O tema dos super-heróis nacional foi o pretexto para juntar, num animado debate, José de Matos-Cruz, Daniel Maia, Nuno Amado e Luís Filipe Silva. Nuno Amado falou sobre o regresso de Zakarella, heroína clássica da BD portuguesa, num projecto que começou há alguns anos por nostalgia e que acabou na recuperação da personagem. José Matos Cruz apresentou o projecto O Infante de Portugal, que começou como uma pequena história para dar origem a um projecto mais vasto, com o objectivo de criar uma segunda realidade portuguesa num retrato algo irónico da realidade portuguesa que conhecemos. Daniel Maia é um dos ilustradores deste projecto, com o seu contributo pessoal a notar-se sobretudo nas narrativas em flashback.
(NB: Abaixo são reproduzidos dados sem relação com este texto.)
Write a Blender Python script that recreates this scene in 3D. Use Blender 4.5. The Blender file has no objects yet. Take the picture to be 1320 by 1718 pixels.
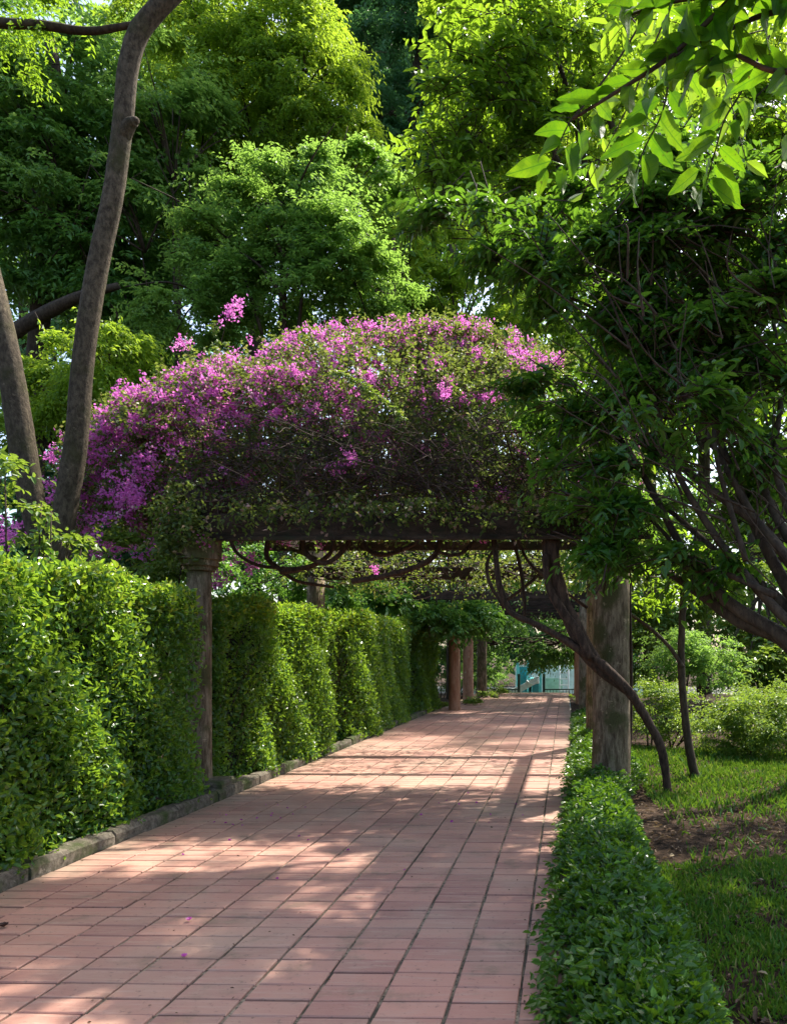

Luís Filipe Silva, por seu lado, foi buscar a antologia que organizou sobre Pulp Fiction para ilustrar uma história popular simulada, que se assume como verídica apesar de não o ser. 

Fiel à tradição de terminar com a exibição de uma curta, o Fórum Fantástico encerrou com a primeira parte do episódio piloto de Capitão Falcão, uma série televisiva de João Leitão (que por motivos familiares não pode estar presente no Fórum) que acompanha um peculiar e hilariante super-herói e o seu sidekick - Capitão Falcão e o Puto Perdiz - na sua defesa dedicada, intransigente e completamente tresloucada do Estado Novo e de Salazar. Para o ano, espera-se, haverá nova edição.

Ao longo dos próximos dias, publicarei no blogue mais algum material relativo ao Fórum Fantástico 2012: a lista completa de recomendações deixadas por mim, pelo João Barreiros e pelo Artur Coelho na nossa sessão de Sábado, e uma entrevista com Dan Wells.